Wednesday, September 13, 2006

Real Estate Envy -- What Does All of This Mean, Doktor Freud?

Sorting through back issues of magazines, last night I reread the article in New York magazine about the townhouse where Montgomery Clift spent the last years of his life (1960-1966) that is back on the market. When I lived just across the park in the late 1980s, I used to make pilgrimages to the address, 217 East 61st Street, which went on the market in June for $5.5 million. Were I not shy a million or so I just might plop down the cash to make that baby mine. I can’t think of many other celebrity venues that I’d like to call my own.

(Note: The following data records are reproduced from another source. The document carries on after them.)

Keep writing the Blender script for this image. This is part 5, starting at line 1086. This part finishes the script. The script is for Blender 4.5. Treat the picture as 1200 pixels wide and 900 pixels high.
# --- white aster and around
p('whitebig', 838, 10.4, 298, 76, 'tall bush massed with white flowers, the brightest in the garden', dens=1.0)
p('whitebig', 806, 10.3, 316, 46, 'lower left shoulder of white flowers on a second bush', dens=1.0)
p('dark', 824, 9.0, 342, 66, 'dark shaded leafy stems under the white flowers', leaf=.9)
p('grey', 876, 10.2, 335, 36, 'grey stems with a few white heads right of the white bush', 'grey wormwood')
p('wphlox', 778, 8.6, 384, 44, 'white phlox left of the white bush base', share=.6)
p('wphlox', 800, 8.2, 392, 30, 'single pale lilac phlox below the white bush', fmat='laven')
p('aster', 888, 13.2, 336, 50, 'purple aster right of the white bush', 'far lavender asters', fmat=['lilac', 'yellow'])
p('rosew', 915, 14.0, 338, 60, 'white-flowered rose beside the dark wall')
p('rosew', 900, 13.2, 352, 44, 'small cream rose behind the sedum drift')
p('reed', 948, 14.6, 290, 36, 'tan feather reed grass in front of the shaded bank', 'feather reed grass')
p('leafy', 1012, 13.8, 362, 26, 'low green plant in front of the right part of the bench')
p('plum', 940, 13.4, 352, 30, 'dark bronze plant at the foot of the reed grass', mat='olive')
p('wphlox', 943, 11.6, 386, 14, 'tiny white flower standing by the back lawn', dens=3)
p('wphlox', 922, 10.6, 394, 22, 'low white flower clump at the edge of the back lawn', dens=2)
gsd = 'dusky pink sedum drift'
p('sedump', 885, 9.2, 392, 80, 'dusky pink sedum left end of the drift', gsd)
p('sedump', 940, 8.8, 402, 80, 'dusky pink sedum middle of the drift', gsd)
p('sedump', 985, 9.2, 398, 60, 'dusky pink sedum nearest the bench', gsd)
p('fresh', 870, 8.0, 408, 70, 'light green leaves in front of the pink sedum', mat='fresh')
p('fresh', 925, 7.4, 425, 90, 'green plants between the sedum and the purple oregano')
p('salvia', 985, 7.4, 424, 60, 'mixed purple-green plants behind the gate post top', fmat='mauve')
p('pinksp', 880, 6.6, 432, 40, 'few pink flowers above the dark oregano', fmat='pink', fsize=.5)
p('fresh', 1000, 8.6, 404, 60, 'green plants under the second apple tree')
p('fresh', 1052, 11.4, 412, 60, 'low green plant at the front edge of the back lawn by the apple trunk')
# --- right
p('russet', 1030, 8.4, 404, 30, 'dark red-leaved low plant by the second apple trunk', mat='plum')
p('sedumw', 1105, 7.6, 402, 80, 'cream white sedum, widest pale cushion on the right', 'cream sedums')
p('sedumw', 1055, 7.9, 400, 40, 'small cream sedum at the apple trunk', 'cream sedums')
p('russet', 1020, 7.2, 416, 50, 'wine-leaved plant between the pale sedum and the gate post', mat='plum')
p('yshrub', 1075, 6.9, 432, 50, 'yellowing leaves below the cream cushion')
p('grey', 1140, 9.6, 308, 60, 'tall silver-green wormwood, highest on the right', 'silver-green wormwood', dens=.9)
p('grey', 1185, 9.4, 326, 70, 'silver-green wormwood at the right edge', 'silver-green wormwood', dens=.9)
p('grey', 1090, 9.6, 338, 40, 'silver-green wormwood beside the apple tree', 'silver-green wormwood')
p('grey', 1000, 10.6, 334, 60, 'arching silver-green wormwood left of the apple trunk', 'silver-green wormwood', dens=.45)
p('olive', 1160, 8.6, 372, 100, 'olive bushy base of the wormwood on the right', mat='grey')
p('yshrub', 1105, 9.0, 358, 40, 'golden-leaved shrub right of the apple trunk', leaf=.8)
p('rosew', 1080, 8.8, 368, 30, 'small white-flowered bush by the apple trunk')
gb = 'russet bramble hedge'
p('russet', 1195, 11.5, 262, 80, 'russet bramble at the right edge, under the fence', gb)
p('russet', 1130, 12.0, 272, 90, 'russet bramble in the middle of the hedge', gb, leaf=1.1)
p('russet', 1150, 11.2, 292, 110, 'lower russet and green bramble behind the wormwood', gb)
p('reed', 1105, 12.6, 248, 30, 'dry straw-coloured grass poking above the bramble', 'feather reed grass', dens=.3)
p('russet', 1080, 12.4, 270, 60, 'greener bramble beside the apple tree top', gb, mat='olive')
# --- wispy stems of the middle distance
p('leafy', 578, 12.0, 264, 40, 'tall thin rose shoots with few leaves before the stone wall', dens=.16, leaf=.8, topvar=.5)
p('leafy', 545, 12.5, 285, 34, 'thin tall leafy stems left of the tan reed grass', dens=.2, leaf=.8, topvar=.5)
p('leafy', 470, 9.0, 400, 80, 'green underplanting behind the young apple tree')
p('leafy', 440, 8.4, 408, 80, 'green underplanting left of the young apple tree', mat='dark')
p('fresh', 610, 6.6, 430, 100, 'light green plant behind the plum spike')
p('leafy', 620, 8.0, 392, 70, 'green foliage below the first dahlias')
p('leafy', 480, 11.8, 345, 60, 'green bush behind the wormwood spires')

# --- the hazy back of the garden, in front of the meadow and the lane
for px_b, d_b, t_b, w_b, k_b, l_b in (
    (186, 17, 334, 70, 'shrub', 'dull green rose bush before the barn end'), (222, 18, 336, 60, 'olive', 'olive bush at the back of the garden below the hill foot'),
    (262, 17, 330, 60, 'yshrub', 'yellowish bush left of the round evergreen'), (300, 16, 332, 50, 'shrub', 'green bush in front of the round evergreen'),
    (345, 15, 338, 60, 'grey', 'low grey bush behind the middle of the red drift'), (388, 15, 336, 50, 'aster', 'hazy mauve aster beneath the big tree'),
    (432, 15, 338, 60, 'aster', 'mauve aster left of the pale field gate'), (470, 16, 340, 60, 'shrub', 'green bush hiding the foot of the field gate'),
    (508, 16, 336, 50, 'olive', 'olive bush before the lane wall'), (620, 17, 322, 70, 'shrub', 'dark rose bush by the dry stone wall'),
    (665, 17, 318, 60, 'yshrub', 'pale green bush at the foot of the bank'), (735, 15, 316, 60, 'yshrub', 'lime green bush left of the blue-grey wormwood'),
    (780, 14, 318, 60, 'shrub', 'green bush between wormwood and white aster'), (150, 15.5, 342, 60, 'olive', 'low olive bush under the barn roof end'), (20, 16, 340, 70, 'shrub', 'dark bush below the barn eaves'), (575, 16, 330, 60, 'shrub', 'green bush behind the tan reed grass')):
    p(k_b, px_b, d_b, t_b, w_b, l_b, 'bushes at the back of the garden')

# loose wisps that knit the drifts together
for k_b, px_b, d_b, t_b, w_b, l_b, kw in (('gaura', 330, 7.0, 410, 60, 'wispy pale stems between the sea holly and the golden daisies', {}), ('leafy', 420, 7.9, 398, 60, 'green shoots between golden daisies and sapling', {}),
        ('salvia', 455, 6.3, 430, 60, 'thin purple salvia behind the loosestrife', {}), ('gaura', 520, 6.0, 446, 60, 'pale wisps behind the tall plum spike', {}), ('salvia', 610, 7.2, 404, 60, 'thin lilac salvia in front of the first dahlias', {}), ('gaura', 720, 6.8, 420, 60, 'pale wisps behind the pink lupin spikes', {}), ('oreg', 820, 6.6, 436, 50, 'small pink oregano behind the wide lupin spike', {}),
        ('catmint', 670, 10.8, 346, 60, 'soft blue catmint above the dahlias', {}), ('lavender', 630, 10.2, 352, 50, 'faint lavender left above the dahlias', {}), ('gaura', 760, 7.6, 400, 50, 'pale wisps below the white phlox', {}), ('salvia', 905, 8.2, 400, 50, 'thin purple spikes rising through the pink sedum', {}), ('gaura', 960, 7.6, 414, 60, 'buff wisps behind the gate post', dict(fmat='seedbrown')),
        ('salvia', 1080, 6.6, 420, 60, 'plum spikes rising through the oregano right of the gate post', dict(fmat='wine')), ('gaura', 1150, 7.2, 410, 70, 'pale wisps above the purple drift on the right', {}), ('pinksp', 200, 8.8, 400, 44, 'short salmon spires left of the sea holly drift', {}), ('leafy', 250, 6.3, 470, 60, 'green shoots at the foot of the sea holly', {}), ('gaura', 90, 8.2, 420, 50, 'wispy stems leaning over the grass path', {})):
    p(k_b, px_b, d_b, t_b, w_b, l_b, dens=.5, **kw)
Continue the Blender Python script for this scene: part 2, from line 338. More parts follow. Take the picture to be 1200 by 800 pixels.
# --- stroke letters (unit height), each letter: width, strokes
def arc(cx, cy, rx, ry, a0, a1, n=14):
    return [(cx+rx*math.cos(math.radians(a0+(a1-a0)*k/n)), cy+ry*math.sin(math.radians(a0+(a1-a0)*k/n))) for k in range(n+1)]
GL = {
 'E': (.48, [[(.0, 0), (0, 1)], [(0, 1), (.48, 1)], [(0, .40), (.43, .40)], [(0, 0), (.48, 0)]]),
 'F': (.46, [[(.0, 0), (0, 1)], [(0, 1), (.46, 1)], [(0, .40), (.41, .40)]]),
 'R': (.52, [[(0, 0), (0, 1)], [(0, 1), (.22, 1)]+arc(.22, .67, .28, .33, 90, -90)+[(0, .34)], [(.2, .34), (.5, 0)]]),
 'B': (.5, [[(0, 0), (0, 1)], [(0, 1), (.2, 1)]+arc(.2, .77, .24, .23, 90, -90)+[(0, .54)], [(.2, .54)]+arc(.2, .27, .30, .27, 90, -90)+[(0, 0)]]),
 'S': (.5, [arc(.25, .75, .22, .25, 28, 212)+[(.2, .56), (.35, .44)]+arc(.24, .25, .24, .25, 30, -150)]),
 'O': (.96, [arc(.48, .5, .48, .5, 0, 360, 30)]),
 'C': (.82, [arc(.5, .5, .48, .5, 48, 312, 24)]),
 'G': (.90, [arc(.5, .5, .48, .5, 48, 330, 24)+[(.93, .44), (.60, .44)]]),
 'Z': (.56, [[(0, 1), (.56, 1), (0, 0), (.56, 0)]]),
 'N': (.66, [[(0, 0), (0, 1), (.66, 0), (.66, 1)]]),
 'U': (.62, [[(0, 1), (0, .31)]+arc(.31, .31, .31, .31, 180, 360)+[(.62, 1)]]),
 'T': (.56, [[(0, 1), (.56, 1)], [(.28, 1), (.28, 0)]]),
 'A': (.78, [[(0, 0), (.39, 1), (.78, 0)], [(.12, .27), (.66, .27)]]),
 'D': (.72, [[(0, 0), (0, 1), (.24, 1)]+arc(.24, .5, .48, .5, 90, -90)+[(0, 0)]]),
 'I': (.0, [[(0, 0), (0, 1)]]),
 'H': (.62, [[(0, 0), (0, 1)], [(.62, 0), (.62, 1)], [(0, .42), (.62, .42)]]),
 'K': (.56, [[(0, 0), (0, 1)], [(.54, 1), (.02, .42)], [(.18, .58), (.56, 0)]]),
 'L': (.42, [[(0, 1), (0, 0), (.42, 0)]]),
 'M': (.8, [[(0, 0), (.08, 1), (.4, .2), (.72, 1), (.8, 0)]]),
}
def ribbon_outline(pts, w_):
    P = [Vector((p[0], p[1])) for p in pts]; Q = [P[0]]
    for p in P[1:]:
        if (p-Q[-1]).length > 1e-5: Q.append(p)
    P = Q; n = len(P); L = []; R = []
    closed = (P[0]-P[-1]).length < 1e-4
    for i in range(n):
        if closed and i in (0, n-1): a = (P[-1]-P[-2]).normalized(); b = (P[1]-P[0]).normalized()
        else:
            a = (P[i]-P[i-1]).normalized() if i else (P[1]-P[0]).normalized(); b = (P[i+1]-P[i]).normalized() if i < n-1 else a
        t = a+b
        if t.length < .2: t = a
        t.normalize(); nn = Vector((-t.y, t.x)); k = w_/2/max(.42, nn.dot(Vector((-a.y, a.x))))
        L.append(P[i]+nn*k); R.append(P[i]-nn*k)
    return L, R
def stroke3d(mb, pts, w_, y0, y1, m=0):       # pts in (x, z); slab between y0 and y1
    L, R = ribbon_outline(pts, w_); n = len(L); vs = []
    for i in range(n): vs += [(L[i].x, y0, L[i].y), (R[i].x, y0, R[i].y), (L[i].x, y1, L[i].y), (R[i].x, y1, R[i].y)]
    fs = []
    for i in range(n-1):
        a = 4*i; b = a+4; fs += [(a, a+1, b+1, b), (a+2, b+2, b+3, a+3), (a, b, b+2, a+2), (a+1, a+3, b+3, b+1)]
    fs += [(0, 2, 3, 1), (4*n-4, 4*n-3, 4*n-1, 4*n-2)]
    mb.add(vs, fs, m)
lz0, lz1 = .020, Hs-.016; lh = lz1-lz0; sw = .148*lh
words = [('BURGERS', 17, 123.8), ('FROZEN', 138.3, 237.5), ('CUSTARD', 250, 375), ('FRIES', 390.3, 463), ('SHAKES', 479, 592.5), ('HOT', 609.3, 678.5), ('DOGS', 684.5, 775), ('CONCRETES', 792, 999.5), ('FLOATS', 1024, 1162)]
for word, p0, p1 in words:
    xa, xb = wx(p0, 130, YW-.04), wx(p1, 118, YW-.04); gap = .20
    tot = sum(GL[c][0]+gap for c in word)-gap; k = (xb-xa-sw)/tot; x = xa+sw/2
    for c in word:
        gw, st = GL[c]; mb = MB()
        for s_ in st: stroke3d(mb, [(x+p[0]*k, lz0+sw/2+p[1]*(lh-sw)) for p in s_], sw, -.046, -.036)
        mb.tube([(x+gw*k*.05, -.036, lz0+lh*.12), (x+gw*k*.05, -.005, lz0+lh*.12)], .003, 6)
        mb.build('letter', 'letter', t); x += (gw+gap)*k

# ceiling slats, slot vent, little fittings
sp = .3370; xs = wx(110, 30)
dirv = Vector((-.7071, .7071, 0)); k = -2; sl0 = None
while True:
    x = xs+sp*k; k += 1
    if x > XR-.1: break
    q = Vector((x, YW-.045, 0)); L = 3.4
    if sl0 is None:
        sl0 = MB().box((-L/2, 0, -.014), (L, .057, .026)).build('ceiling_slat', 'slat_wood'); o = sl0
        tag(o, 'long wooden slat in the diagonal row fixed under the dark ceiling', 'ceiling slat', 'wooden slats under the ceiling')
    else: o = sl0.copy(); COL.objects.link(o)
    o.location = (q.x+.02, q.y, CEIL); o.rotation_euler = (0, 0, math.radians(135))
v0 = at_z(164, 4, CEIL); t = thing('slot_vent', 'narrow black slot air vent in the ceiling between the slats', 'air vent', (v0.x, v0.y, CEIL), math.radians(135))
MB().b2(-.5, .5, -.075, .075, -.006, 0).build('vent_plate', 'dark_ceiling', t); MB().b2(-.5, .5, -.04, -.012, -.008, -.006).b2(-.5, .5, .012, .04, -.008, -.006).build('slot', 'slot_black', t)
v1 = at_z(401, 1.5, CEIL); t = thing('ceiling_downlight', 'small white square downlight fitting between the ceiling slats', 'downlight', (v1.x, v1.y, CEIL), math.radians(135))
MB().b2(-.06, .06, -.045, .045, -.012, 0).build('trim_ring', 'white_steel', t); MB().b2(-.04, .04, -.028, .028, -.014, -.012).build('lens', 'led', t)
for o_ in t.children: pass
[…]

It’s in an interesting part of the city where a seemingly unconnected group of celebrities have lived through the years – Eugene O’Neill, Ivanka Trump, Tallulah Bankhead, Joan Rivers, Spike Lee, Sally Jesse Raphael, Matt Lauer, Ivana Trump, Benny Goodman, David Geffen all within 2-3 blocks of each other, according to another New York Magazine piece this summer which featured a star map.

Since the chances of me ever buying the place are probably pretty slim, it started my mind wondering if I still have another rather rare Monty Clift possession – a VHS tape of the 1962 John Huston film Freud: The Secret Passion. Well I do, wedged onto the same tape in between the 1989 Elizabeth Taylor-Mark Harman TV remake of Sweet Bird of Youth directed by Nicolas Roeg and the so called “gay sex” episode of 30Something I found a nearly pristine copy of a WNET broadcast of the film. Pristine is perhaps a bit too generous, but I managed to transfer it over to a pretty decent DVD copy. Generally the film is dismissed as a disaster. And while it may be that, it certainly isn’t unwatchable and has one of the weirdest conglomerations of talent imaginable – a screenplay crafted by Jean Paul Sartre, Wolfgang Reinhardt and Charles Kaufman, a cast that includes Larry Parks, who once played Jolson and was attacked by HUAC during the Hollywood Blacklist, and Susanah York and David McCallum. The film has a look that fuses German Expressionism, Film Noir and David Lynch’s The Elephant Man, especially in the lecture hall scenes. The imagery and convergence of such unlikely collaborators makes for a film that is hard to look away from and is so, well, Freudian.

A commercial DVD or VHS of the film has never been released that I am aware of, at least in the U.S., and airings such as the one I managed to nab on tape are pretty rare. After years of being trashed, it seems to have slowly started gaining some positive reviews from the few who have actually seen it. The other film it comes the closest to reminding me of from the same era is The Innocents that comes from another realm of psychological thriller that sat in the vaults for four decades before being released last year. We can hope Freud will find the same fate for those of us who just won’t be able to plop down the money for that little townhouse on East 61st in the meantime.